— Requirements —
In the entries below, identify every line with the string "Blender" and copy it.

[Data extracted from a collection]
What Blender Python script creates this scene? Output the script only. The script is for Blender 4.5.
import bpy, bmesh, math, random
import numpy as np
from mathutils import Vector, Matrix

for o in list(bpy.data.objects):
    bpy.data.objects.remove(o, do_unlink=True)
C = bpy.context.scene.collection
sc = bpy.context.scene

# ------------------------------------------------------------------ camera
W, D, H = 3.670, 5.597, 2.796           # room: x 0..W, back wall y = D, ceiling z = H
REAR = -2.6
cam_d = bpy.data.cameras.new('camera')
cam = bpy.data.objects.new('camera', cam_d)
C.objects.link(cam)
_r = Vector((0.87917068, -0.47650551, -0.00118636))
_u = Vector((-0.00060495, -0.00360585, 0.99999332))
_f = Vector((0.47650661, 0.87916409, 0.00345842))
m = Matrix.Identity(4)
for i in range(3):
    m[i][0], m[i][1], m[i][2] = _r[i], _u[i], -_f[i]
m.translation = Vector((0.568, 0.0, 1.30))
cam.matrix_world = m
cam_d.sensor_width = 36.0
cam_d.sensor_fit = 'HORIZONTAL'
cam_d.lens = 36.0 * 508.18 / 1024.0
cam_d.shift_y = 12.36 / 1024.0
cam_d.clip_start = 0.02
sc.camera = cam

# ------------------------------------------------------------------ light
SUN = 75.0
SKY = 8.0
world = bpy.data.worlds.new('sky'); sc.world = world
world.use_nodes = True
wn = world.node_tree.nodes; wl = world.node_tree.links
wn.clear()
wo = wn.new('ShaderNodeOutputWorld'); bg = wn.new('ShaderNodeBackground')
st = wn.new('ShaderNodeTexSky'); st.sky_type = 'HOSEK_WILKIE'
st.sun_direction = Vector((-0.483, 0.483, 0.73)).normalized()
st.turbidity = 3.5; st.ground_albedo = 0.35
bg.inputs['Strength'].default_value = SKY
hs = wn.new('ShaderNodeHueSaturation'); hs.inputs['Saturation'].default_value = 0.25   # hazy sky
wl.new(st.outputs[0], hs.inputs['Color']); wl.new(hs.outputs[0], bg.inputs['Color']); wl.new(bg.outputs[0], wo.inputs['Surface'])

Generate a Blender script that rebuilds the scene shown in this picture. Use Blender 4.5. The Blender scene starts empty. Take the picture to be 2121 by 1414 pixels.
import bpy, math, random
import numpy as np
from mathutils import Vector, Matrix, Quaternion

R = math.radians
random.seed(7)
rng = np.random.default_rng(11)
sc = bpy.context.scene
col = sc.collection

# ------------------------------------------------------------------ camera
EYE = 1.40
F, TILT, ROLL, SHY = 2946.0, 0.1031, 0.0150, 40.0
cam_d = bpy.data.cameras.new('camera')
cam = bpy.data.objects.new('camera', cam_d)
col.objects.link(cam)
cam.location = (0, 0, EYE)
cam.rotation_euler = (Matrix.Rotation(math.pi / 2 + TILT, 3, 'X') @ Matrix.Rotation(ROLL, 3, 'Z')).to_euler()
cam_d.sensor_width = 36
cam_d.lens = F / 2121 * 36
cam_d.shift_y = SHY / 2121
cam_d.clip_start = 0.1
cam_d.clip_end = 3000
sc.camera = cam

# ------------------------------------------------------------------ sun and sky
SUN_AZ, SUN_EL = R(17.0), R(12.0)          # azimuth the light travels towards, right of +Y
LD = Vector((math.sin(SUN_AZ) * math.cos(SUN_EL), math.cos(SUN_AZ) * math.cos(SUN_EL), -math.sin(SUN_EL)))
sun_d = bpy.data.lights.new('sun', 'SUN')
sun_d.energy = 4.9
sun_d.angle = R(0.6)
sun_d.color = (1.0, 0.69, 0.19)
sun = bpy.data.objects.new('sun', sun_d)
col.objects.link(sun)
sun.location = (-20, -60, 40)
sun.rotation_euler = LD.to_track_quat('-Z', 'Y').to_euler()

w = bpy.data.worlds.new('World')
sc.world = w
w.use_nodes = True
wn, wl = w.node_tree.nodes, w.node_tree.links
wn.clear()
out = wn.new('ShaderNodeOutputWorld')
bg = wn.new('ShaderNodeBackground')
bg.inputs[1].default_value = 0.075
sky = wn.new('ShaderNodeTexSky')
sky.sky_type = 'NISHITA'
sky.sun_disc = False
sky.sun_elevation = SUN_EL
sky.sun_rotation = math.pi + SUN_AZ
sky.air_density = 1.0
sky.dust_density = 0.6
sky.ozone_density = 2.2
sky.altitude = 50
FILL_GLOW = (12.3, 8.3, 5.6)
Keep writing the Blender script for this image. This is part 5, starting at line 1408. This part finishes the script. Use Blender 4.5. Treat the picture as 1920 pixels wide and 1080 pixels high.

— Response —
What Blender Python script creates this scene? Output the script only. The script is for Blender 4.5.
Generate a Blender script that rebuilds the scene shown in this picture. Use Blender 4.5. The Blender scene starts empty. Take the picture to be 2121 by 1414 pixels.
Keep writing the Blender script for this image. This is part 5, starting at line 1408. This part finishes the script. Use Blender 4.5. Treat the picture as 1920 pixels wide and 1080 pixels high.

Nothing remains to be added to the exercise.